O amor vira madrasta ao nos perceber para fora de
seu reflexo. Espelhos são frágeis, não negam beleza a quem os pode quebrar - só
que não somos espelhos.
Se as imagens não acompanhassem
nossos movimentos, as odiaríamos – nos odiaríamos nelas. Cada um de nós é uma
legião de males e de benes – somos mestiços. Os olhos não
sabem enxergam isso, uma vez que a convivência duradoura acontece quando o
outro é inspirado a nutrir certa vontade de ser ele mesmo quando está contigo –
sem cobranças de ser o que você espera ou deseja ver. O contrário disso é o
ódio, este irmão mais velho da tolice e do narcisismo. Amar os outros, às vezes,
exige que nos deixemos um pouco de lado.
Dia desses li esta
frase na rede social: “Seja você aquele que gostaria que estivesse por perto.”
E vai saber se alguém desejaria de fato o que eu quero de mim... Estranho,
ainda bem que temos as diferenças para nos afinar: uma corda toca dó, a outra
ré, mi, fá, sol, lá, si, e seus interstícios! O que eu quero nem sempre é bom
para você. Pois então. Minhas
construções fizeram de mim o que sou: parte daqui, de ti, dali, do Sol, do dia,
da Lua, da noite... Amanhã serei mais outros. Só peço uma coisa. Todos somos um
mar, se me tiveres demais, morrerás afogado, ou – como eu – navegarás à deriva
por aí, já que mesmo necessitando uns dos outros, eu sou eu, você é você. Sim,
queria que os olhos todos funcionassem, também, de fora pra dentro, já que
qualquer
julgamento desanda pobre quando tiramos a base somente por nós.
Enfim, já fomos
tantos que até dá para perder as contas. Todos fomos, tanto os de mim quanto os
que habitam em ti. O problema é saber lidar com tamanha multidão, porque só o
tolo vê apenas uma pessoa, os que sabem (ou tentam) se ler, assustam-se por ter
a consciência de que faltam olhos para tanta gente que mora por detrás de cada
sorriso. Se há muitas verdades – ora bolas! –, também existem muitas maneiras
de sorrir.
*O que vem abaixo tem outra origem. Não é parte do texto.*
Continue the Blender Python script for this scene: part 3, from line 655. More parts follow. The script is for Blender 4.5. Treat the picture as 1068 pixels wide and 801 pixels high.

Até mesmo a tristeza sorri
para alguma coisa, mesmo não sendo nítido para a cegueira de nossa visão.
Tenho medo dos
espelhos. Eles podem condenar construções – os outros é que nos alcançam tijolos
e nós a eles. Amar demasiadamente a si mesmo, não pode ser bom, como ocorre em
qualquer tipo de excesso. É a ruína, o abandono da obra.
Então, para inquietar
ainda mais, encerro com Fernando Pessoa:
"Nunca amamos
alguém. Amamos, tão somente, a ideia que fazemos de alguém. É a um conceito
nosso - em suma, é a nós mesmos - que amamos."